** START OF INFORMATION SUPPLIED **

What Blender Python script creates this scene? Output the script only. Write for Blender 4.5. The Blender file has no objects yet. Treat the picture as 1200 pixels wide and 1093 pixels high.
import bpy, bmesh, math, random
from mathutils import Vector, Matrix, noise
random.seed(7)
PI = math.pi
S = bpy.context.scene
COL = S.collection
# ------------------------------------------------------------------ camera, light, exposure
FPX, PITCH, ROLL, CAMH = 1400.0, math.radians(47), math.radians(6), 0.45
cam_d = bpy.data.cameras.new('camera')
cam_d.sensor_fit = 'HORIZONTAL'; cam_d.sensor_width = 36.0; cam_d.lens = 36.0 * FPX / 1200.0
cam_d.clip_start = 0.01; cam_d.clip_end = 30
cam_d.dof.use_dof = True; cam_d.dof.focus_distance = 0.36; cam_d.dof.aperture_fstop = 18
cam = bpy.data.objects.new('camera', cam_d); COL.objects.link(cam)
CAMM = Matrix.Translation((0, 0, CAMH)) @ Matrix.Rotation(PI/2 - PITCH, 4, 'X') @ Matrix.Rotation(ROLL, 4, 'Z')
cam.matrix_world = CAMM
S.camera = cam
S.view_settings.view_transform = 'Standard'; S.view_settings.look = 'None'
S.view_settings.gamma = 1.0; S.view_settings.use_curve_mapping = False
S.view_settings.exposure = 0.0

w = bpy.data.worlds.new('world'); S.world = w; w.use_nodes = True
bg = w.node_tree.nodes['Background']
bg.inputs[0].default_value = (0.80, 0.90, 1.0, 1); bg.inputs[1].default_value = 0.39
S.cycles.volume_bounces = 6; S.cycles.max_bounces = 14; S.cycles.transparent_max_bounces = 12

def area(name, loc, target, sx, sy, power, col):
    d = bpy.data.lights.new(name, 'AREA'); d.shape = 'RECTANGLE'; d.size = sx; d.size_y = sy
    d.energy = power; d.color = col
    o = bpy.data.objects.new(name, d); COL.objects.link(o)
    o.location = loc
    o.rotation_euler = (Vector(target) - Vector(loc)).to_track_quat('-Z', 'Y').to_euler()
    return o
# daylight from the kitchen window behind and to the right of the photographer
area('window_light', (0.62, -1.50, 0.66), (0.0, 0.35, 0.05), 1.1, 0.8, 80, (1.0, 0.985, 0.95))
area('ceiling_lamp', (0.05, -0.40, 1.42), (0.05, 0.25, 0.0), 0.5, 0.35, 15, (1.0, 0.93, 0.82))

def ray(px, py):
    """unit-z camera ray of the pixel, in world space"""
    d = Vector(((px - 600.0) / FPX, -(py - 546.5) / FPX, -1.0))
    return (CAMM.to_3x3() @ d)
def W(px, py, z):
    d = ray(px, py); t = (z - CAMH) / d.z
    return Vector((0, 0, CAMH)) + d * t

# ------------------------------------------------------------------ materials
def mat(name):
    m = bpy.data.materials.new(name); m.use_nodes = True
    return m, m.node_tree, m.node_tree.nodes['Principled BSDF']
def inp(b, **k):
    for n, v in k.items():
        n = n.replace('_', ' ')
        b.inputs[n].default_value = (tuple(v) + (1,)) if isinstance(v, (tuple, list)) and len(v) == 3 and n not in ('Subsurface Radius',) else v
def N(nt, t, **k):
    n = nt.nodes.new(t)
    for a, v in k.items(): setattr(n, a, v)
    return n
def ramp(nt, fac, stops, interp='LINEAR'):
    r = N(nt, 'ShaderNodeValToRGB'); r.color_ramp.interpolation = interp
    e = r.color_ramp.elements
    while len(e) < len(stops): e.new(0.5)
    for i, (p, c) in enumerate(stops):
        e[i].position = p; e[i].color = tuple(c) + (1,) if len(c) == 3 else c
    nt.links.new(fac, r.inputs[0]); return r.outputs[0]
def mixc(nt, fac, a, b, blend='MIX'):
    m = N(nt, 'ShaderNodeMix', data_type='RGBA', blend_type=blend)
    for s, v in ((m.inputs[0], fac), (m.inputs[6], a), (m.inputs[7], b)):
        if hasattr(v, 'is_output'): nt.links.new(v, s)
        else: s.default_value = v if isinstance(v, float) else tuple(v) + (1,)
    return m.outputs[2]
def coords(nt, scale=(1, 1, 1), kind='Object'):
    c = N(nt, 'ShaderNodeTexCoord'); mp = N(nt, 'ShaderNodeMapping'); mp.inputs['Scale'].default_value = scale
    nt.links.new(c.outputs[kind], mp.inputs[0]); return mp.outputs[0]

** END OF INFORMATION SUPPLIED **

> **YOUR OBJECTIVE**: Every line above should be written out again exactly as it stands.

> **FINAL ANSWER**:
What Blender Python script creates this scene? Output the script only. Write for Blender 4.5. The Blender file has no objects yet. Treat the picture as 1200 pixels wide and 1093 pixels high.
import bpy, bmesh, math, random
from mathutils import Vector, Matrix, noise
random.seed(7)
PI = math.pi
S = bpy.context.scene
COL = S.collection
# ------------------------------------------------------------------ camera, light, exposure
FPX, PITCH, ROLL, CAMH = 1400.0, math.radians(47), math.radians(6), 0.45
cam_d = bpy.data.cameras.new('camera')
cam_d.sensor_fit = 'HORIZONTAL'; cam_d.sensor_width = 36.0; cam_d.lens = 36.0 * FPX / 1200.0
cam_d.clip_start = 0.01; cam_d.clip_end = 30
cam_d.dof.use_dof = True; cam_d.dof.focus_distance = 0.36; cam_d.dof.aperture_fstop = 18
cam = bpy.data.objects.new('camera', cam_d); COL.objects.link(cam)
CAMM = Matrix.Translation((0, 0, CAMH)) @ Matrix.Rotation(PI/2 - PITCH, 4, 'X') @ Matrix.Rotation(ROLL, 4, 'Z')
cam.matrix_world = CAMM
S.camera = cam
S.view_settings.view_transform = 'Standard'; S.view_settings.look = 'None'
S.view_settings.gamma = 1.0; S.view_settings.use_curve_mapping = False
S.view_settings.exposure = 0.0

w = bpy.data.worlds.new('world'); S.world = w; w.use_nodes = True
bg = w.node_tree.nodes['Background']
bg.inputs[0].default_value = (0.80, 0.90, 1.0, 1); bg.inputs[1].default_value = 0.39
S.cycles.volume_bounces = 6; S.cycles.max_bounces = 14; S.cycles.transparent_max_bounces = 12

def area(name, loc, target, sx, sy, power, col):
    d = bpy.data.lights.new(name, 'AREA'); d.shape = 'RECTANGLE'; d.size = sx; d.size_y = sy
    d.energy = power; d.color = col
    o = bpy.data.objects.new(name, d); COL.objects.link(o)
    o.location = loc
    o.rotation_euler = (Vector(target) - Vector(loc)).to_track_quat('-Z', 'Y').to_euler()
    return o
# daylight from the kitchen window behind and to the right of the photographer
area('window_light', (0.62, -1.50, 0.66), (0.0, 0.35, 0.05), 1.1, 0.8, 80, (1.0, 0.985, 0.95))
area('ceiling_lamp', (0.05, -0.40, 1.42), (0.05, 0.25, 0.0), 0.5, 0.35, 15, (1.0, 0.93, 0.82))

def ray(px, py):
    """unit-z camera ray of the pixel, in world space"""
    d = Vector(((px - 600.0) / FPX, -(py - 546.5) / FPX, -1.0))
    return (CAMM.to_3x3() @ d)
def W(px, py, z):
    d = ray(px, py); t = (z - CAMH) / d.z
    return Vector((0, 0, CAMH)) + d * t

# ------------------------------------------------------------------ materials
def mat(name):
    m = bpy.data.materials.new(name); m.use_nodes = True
    return m, m.node_tree, m.node_tree.nodes['Principled BSDF']
def inp(b, **k):
    for n, v in k.items():
        n = n.replace('_', ' ')
        b.inputs[n].default_value = (tuple(v) + (1,)) if isinstance(v, (tuple, list)) and len(v) == 3 and n not in ('Subsurface Radius',) else v
def N(nt, t, **k):
    n = nt.nodes.new(t)
    for a, v in k.items(): setattr(n, a, v)
    return n
def ramp(nt, fac, stops, interp='LINEAR'):
    r = N(nt, 'ShaderNodeValToRGB'); r.color_ramp.interpolation = interp
    e = r.color_ramp.elements
    while len(e) < len(stops): e.new(0.5)
    for i, (p, c) in enumerate(stops):
        e[i].position = p; e[i].color = tuple(c) + (1,) if len(c) == 3 else c
    nt.links.new(fac, r.inputs[0]); return r.outputs[0]
def mixc(nt, fac, a, b, blend='MIX'):
    m = N(nt, 'ShaderNodeMix', data_type='RGBA', blend_type=blend)
    for s, v in ((m.inputs[0], fac), (m.inputs[6], a), (m.inputs[7], b)):
        if hasattr(v, 'is_output'): nt.links.new(v, s)
        else: s.default_value = v if isinstance(v, float) else tuple(v) + (1,)
    return m.outputs[2]
def coords(nt, scale=(1, 1, 1), kind='Object'):
    c = N(nt, 'ShaderNodeTexCoord'); mp = N(nt, 'ShaderNodeMapping'); mp.inputs['Scale'].default_value = scale
    nt.links.new(c.outputs[kind], mp.inputs[0]); return mp.outputs[0]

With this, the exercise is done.